変化球で攻める

デビルレイズ戦に登板した松坂大輔が、8回無失点で10勝目を挙げたことが報じられている。昨晩帰宅後、ちらとニュース番組で岩村を三振に取る映像だけを見た。2戦ぐらい前からコントロールもボールの早さも格段によくなってきて、日本にいたときの松坂のイメージに追いついてきたみたい。彼の投球を観戦するのはこれからが楽しみだ。


ところで今朝の新聞を読んだら、速球が走っておらず変化球主体の配球だったというピッチングについて、登板後の松坂の談話が載っていた。「変化球主体だったが、変化球でかわしたのではなく、変化球で攻めた」「直球でなければ攻めたことにならないとは思わない」という趣旨のことを彼が語ったらしい。記者とのやりとりの状況は分からないが、その場に「松坂クン、今日は変化球でかわしていたね」という空気があったのかもしれないし、彼がこれまでそうした変化球に対するメディアの扱いに不満を持っていたということなのかもしれない。そんな想像をしてしまった。


4月にも書いた(http://d.hatena.ne.jp/taknakayama/20070413)のだが、「直球=男らしさ」に代表される、メディアがいたずらに強固にしている固定観念をやっつけるうえで、松坂のような実力ナンバーワンのピッチャーがこういう発言をしてくれるのはとても嬉しい。集団の持つ規範を無視して記事を書けというのではないが、野球をこれだけ見慣れた大衆は「剛速球こそが追求すべき無二の価値だ」と信じるほどに単純なのだろうか。日本のプロ野球選手もそうなのだろうか。「直球=男らしさ」のほかにも、4番バッターに過度な意味を付与したがるなんてのも同じ類の信仰である。

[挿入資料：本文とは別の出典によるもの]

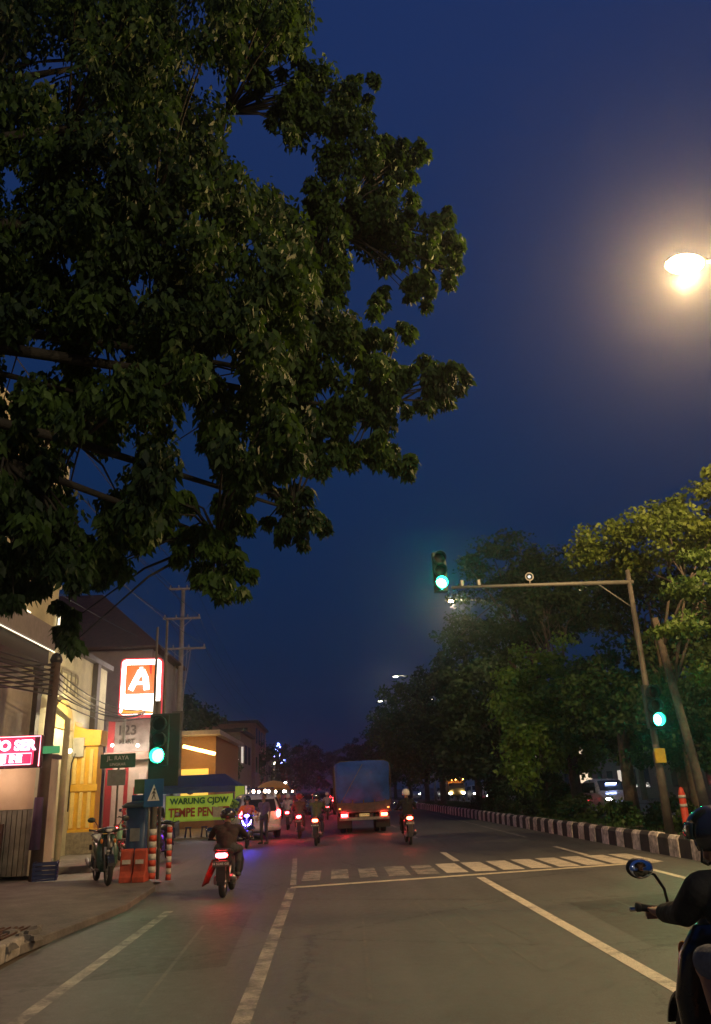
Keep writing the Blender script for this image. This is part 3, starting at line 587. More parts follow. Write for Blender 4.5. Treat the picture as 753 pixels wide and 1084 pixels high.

彼らはおそらく書きやすい観念をもてあそぶことに甘んじているだけなのだが、そんな楽な仕事をしていて楽しいかいと揶揄したくなるし、あんたたちがそういう風に書くことによって、日本の空気はますますまったりと重たくなっているかもしれないんだぜとも言いたくなる。逃げるための変化球あれば、攻める変化球あり。